Como já aqui desenvolvi a propósito do itinerário crítico que desabou sobre Caim de Saramago, uma obra não legitima uma ocorrência.
Face à súbita constatação de que o sistema de ensino em Portugal, bem como em muitos outros tópicos do território europeu, começa a dar indícios de que é incapaz de realizar os seus fins, desabou, em meu entender, na comunidade a desorientação e desconcerto em torno de lugares comuns que tendem a reunir, numa espécie de Praça de Concórdia, o universo integral dos pensadores centrados na matéria pedagógica.
Ora, do meu ponto de vista, nenhum sistema de ensino, prefiro dizer de educação, conseguirá realizar os seus fins se não os tiver configurado. E as grandes questões residem primeiro que tudo aí.
Porque parto deste princípio, coloco pois aqui o repto. Pelos alicerces. Qual o papel da escola e do sistema educativo, circunscrito aqui, por razões operacionais, à Escolaridade Obrigatória? Ensinar, no sentido tecnocrata de instruir, que era o real conteúdo dos grandes pensadores, progressistas num dado contexto, dos finais do Século XIX, ou formar, no sentido cultural e antropológico que informava o pensamento de Faure e os seus desenvolvimentos?
Apelo então, por recorrência, a outro tópico que aqui foi colocado posteriormente, versando a matéria da inovação. E faço apenas o registo da ambiguidade, pois não é óbvio se os opositores à, ou críticos da inovação, propõem o retrocesso. Eu acho que entram no mesmo pé dos que proclamam inovar, inovar, inovar…, proclamando retroceder… retroceder… retroceder… Nem uns nem outros me parece saberem bem como inovar ou para onde retroceder.
E eu proponho fazer uma pausa para reflectir.
O Caro Amigo consegue reconhecer o seu Alberoni na entrevista aqui recentemente reproduzida? Eu não consigo reconhecer o meu. Algo de ainda insondável se passa.
E quando me refiro a Geografia, estou centrado na súbita e surpreendente atribuição da crise de identidade europeia à intromissão da maquiavélica estratégia dos estados unidos para cercear a coesão cultural da Europa eliminando a memória, que passa a residir nas datas e na gramática. Não existe uma gramática europeia. E o pensamento pedagógico que quer caracterizar traz velhas raízes europeias e sul-americanas, nomeadamente brasileiras, que integram a memória identitária europeia e congregaram a sua coesão.

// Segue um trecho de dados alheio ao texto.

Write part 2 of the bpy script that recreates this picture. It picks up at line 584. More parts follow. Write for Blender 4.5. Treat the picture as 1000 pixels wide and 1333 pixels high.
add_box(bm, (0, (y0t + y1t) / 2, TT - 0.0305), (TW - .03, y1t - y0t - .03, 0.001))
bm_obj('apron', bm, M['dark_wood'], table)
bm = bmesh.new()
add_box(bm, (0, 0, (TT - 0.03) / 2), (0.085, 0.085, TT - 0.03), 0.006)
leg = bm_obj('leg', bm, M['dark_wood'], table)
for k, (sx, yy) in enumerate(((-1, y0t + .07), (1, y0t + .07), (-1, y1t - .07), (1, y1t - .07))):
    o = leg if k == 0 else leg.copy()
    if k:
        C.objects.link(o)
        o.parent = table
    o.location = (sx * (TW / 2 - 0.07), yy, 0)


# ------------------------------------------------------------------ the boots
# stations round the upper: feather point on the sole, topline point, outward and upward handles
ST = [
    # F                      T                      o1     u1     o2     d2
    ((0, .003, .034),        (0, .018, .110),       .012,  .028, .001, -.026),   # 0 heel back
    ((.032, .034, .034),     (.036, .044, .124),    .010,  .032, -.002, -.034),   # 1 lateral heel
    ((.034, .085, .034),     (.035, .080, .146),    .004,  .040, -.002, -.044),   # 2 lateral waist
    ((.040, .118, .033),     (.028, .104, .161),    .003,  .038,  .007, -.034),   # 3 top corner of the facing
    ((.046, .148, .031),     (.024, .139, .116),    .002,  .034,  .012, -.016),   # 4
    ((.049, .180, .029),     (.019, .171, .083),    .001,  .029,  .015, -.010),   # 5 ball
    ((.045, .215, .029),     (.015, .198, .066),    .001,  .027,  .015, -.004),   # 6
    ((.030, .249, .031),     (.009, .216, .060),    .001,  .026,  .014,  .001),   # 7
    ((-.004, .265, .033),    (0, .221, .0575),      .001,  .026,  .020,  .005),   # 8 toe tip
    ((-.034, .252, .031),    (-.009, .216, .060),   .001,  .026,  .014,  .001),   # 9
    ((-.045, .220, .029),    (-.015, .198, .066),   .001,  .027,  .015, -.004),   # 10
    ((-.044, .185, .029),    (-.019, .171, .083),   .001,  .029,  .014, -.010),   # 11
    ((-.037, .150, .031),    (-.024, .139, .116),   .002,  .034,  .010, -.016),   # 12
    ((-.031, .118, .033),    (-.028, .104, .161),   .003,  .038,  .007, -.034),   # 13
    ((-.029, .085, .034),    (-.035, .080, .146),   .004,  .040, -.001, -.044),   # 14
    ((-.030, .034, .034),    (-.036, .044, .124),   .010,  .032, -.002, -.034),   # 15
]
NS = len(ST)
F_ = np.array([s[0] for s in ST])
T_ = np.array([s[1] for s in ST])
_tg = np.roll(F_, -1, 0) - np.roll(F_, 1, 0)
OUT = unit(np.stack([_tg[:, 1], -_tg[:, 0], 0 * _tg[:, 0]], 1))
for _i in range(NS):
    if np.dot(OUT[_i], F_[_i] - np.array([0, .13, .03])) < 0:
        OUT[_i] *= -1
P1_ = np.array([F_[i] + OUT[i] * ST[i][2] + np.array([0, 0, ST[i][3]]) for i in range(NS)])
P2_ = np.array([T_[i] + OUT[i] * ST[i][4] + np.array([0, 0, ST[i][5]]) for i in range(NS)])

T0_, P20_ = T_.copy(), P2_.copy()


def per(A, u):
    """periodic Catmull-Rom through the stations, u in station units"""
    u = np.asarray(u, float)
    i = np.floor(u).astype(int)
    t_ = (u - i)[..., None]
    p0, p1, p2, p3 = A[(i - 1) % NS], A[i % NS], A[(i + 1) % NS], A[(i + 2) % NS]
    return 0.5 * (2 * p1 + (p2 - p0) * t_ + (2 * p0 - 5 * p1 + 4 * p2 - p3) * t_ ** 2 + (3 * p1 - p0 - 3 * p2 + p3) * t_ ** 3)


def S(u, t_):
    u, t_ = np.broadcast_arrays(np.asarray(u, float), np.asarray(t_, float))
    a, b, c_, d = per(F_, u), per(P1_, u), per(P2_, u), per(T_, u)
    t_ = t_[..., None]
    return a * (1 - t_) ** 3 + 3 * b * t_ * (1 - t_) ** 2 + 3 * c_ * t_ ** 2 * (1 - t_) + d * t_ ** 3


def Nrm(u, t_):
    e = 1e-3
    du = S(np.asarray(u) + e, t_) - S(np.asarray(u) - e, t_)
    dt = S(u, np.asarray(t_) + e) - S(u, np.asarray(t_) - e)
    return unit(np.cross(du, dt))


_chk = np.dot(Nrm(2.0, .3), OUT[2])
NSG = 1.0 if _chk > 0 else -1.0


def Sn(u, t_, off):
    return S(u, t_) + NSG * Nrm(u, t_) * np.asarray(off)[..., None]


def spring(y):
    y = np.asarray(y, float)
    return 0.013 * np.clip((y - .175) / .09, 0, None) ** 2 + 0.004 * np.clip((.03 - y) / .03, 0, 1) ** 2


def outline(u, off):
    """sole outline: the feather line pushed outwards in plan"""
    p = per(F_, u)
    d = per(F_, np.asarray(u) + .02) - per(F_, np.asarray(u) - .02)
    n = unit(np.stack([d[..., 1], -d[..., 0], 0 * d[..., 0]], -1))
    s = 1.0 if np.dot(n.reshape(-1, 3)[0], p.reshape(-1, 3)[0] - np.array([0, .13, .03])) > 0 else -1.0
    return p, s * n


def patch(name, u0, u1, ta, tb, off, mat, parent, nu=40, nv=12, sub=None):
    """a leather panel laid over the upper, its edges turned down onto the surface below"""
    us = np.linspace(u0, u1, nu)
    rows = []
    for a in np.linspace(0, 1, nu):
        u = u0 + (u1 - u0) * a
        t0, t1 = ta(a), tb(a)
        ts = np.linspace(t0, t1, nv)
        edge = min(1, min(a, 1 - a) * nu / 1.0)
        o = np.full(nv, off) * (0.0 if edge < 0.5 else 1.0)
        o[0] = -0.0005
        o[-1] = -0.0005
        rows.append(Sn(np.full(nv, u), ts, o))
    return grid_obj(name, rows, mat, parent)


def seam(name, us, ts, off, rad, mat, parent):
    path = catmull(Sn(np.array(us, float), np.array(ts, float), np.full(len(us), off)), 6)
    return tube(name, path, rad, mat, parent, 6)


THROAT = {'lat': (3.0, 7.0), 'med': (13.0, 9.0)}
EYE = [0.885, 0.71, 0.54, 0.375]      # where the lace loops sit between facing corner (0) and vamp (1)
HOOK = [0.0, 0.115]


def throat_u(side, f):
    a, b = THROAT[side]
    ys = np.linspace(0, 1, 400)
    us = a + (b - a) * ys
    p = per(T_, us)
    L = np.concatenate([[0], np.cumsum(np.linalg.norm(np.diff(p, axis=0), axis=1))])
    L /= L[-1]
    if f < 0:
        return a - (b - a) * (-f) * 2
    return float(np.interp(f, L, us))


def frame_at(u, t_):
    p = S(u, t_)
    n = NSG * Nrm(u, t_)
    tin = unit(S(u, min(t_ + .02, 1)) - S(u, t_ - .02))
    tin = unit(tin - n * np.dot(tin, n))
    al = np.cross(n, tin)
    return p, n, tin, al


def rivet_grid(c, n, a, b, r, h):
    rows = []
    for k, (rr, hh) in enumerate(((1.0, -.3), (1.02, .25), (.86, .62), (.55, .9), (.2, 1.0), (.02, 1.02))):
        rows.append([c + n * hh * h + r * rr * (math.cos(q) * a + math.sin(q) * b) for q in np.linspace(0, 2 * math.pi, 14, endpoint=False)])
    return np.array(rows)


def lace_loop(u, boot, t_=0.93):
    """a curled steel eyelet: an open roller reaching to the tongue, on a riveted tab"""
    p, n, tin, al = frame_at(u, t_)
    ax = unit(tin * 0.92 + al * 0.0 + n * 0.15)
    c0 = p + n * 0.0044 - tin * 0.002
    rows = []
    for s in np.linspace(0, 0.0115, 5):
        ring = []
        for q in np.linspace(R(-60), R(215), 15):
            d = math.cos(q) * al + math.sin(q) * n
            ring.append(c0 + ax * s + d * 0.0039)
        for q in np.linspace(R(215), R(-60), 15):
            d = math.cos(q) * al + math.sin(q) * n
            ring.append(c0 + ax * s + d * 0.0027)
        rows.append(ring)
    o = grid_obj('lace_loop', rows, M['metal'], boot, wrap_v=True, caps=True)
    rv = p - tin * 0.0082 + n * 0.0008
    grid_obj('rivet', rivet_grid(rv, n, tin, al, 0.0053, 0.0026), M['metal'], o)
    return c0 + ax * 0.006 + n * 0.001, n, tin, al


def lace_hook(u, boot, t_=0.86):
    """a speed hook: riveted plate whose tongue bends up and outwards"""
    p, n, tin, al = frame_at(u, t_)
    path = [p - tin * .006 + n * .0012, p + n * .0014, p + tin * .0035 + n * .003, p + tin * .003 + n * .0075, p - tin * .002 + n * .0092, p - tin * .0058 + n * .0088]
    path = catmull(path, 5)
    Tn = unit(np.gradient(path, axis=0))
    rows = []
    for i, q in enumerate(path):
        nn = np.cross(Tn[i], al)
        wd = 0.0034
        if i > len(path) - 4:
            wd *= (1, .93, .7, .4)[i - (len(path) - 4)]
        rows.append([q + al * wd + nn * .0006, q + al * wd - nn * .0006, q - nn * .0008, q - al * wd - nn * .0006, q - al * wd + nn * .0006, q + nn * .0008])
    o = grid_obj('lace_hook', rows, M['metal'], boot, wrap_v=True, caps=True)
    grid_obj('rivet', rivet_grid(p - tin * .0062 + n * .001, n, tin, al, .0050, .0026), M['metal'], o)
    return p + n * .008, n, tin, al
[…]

Não podemos, obviamente, produzir aqui um tratado. Mas, aqui, ou noutro espaço, nem que seja pessoalmente, gostaria de desenvolver consigo estes assuntos. Porque, em acordo ou desacordo, sei reconhecer os meus pares.
Sairíamos das trivialidades e atacávamos a coisa pela raiz e não pela copa.
Há quase vinte anos, a ponderação sobre estas questões foram cerceadas por uma reforma apressada e inconsequente. Por isso permanecemos ainda à «procura da rolha», perdoe-me a expressão.